The organization for which Mr. Fessler had previously worked had been recently acquired by plaintiff at the time of the instant transaction. Plaintiff had a policy that a debtor must fill out a financial statement each time a renewal loan or an additional advancement was granted. Over the approximately five-year period in which Mr. Fessler had made loans to defendant, he had never previously required a financial statement. Mr. Fessler was well acquainted with defendant and noted on the security analysis data sheet of plaintiff that Michael Doman had been an excellent account and that he had been doing business for over five years. Although Mr. Fessler testified that he had relied on the financial statement in increasing defendant's loan, there is considerable evidence in the record to support the inference that the loan was, in fact, granted by reason of Mr. Fessler's long-standing business relationship *22 with defendant.[1] The financial statement emerges as more a formality than as a means of misleading plaintiff's agent. There is no basis to hold that plaintiff has proven by clear and convincing evidence that plaintiff relied upon the financial statement in granting the consolidation loan.


[1] Before statutory exemption from discharge in bankruptcy on ground that money or property had been obtained by false representations can be applicable, creditor must show that debtor made false representations with intention of defrauding creditor and that creditor relied upon and was misled by them.
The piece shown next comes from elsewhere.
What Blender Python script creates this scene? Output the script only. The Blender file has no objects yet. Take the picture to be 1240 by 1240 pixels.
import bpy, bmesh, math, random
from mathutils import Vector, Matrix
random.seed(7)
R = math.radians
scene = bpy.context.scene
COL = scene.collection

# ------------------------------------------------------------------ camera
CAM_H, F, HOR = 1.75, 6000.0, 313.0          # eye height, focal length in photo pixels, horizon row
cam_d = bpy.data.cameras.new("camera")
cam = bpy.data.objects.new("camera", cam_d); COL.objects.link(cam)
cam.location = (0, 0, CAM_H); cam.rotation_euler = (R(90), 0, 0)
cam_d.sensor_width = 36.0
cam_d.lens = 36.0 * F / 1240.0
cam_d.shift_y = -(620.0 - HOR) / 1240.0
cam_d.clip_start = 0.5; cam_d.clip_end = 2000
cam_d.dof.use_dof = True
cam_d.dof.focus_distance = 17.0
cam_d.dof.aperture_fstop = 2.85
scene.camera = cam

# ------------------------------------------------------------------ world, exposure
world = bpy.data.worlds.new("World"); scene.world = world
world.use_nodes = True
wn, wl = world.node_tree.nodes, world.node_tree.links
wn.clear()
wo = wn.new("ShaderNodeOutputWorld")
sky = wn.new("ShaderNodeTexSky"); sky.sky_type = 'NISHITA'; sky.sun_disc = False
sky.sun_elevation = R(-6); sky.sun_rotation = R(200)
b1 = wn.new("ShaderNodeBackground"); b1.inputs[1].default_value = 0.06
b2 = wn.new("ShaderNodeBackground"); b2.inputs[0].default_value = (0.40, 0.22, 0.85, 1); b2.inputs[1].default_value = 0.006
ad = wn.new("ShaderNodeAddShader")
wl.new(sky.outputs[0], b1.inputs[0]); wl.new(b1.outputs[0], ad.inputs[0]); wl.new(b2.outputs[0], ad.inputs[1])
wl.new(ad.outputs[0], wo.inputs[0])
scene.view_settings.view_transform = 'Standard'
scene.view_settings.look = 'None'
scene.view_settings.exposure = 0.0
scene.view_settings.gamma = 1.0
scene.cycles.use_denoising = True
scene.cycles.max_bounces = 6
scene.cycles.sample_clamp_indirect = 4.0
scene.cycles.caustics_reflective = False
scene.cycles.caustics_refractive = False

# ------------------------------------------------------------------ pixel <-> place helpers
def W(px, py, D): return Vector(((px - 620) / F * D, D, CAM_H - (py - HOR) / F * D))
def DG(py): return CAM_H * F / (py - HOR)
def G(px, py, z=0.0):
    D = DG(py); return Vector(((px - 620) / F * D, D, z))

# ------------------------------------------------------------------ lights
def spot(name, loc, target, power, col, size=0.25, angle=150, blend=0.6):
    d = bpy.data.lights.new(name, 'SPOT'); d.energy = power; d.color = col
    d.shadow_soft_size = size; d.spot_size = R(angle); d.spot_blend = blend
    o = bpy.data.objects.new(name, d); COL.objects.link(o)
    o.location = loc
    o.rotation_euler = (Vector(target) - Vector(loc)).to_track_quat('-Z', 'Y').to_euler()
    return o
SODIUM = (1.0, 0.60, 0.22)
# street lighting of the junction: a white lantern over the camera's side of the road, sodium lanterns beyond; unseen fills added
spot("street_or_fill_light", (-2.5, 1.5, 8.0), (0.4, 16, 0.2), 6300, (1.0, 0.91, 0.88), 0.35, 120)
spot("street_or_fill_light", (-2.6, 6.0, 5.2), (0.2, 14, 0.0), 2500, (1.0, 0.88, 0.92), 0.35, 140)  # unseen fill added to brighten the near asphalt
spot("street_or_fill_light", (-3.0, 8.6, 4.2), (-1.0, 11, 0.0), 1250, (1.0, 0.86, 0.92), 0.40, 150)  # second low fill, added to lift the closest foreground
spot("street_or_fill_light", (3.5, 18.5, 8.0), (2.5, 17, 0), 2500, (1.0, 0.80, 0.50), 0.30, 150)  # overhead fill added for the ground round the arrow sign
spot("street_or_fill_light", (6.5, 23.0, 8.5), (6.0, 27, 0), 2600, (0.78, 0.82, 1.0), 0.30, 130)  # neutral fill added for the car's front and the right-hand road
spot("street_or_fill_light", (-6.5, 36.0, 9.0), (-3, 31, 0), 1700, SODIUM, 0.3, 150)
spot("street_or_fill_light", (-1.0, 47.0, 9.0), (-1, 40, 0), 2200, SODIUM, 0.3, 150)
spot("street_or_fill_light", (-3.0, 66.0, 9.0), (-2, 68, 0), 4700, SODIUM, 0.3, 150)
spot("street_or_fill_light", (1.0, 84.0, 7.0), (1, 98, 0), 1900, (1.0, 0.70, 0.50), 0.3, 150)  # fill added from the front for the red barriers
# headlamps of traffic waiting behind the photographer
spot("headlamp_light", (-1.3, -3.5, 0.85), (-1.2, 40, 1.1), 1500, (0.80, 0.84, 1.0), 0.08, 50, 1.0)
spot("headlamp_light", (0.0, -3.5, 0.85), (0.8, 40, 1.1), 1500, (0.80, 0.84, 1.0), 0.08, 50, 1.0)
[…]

Seaboard Finance Corp. v. Stipelcovich, 176 So. 2d 170 (La. App. 1965); Excel Finance Mid City, Inc. v. Chetta, 160 So. 2d 304 (La. App. 1964).

[2] To show that defendant's liability was not discharged in bankruptcy by reason of false financial statement, plaintiff must show that loan extension or renewal was granted in reliance upon written financial statement made or caused to be made by defendant, that statement was materially false, and that statement was made or caused to be made by defendant with intent to deceive. Midland Discount Co. v. Robichaux, 184 So. 2d 93 (La. App. 1966); Family Finance Corp. v. Hodges, 63 Misc.2d 74, 311 N.Y.S.2d 222 (1970).

[3] Diaz et al. v. Industrial Commission of Utah et al., 80 Utah 77, 13 P.2d 307 (1932); Page v. Federal Security Insurance Co., 8 Utah 2d 226, 332 P.2d 666 (1958).

[1] See Family Finance Corp. v. Hodges, 63 Misc.2d 74, 311 N.Y.S.2d 222, 225 (1970), wherein the court concluded that a renewal loan was made on the basis of the borrower's past record of payments and not because of the routine financial statements she was required to fill out with each renewal. Also see Family Finance Corp. v. Secchio, 65 Misc.2d 344, 316 N.Y.S.2d 794, 797 (1970); Friendly Finance Service Mid-City Inc. v. Windham, La. App., 240 So. 2d 26 (1970); Local 155 UAW Credit Union v. Zalewski, 25 Mich. App. 230, 181 N.W.2d 288 (1970).